Review: Cryptopsy work in the ambiguous areas between death metal and grindcore with their rhythmic and harmonic work, much in the way "Legion" from Deicide or "Mortal Throne of Nazarene" from Incantation took the anti-tone progressive nature of complex composition and enhanced it into dangerously anti-musical yet lucid death metal. Where this style succeeds is where the musicians can apply its strict precision to their designs.

In "None So Vile," Cryptopsy update their death metal stylings to closer approximate this aesthetic, and although they only shadow the musical innovations of their metallic ancestors the compelling rhythmic violence propelling the abstract, anti-organic phrasing to accentuate harmonic nihilism in the music holds together a complex set of ideas, within a range of conceptual space, in what is clearly a better strike than most of their contemporaries can handle. Simultaneously with technical growth has come a reemergence of heavy metal influences in these songs that are essentially blues, rock and metal merged into a stream of chords played with the most extreme influences of death/grind at the time.

Tracklist:

1. Crown of Horns (3:57)
2. Slit Your Guts (4:02)
3. Graves of the Fathers (4:11)
4. Dead and Dripping (3:53)
5. Benedictine Convulsions (4:00)
6. Phobophile (4:38)
7. Lichmistress (2:31)
8. Orgiastic Disembowelment (4:51)
Length: 32:05


Copyright © 1996 Wrong Again

Blasting chops of guitars syncopate under a crucifixion hammerbeat and in conventional death metal style integrate several riffs into a wrapping conclusion which bursts through delicate, silvery, and rare melody of speed-picked notes, tone preconception free but relevant in the hardcore sense of instantiated languages: in each riff, elements are introduced and manipulated according to their relative relationships, creating an objective space of nihilistically minimized musical pieces.

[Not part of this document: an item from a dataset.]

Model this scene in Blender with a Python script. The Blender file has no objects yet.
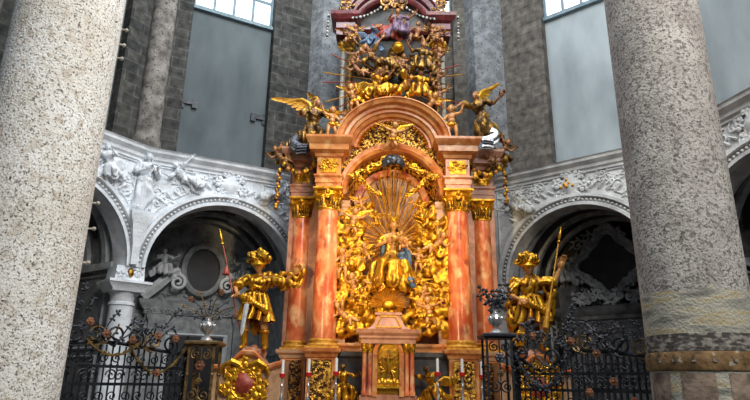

Percussion is intense showmanship of reasonable technilcaity, from the tension-laden uphill climbing march beats of ancient hardcore bands to the blastbeat fleeting ring of off-beat sub-phrases stitching out fragments of a subconscious conclusion. Its power is energy more than innovation, although through the use of natural elasticity of the human wrist it excels. In acidic deconstructors the farflung essence of vitriol spills through harmonic barriers as the deranged and irreverently energetic voice of lead guitar, over the passage of riffs thoroughly borrowing from grindcore but rooted in the thundering finality of destruction that metal and thrash employ.

Of vocals: rich, full, deep tone and abrasive deconstructive patterning on the inside of each sound, an incomparable strength of signal and a beautiful relentlessness, played well against the cruising bass backdrop with a counterpoint cadence borrowed from the furious, embittered mainmen of hardcore fifteen years ago. Through simplification and repetition in structure and yet development of individual elements to have more flavor and individualized conception, Cryptopsy have brought themselves into a world of crossover music that holds much of the future for extreme metal-influenced genres.

Rhythmically similar to a police beating, this release opens areas for exploration in metal through excessive rhythmic violence. Cryptopsy investigate counter-rhythms in strum and the use of melody and dissonance to enhance otherwise straight heavy metal powre chord combinations. The resulting evolution of style enforces the minimal and nihilistic composition of alienation in the midst of a familar framework. Combined with the surgical precision workhorse rhythm of complex but effective drumming, this album emanates a powerful but dreamlike prose of the emergence of death metal.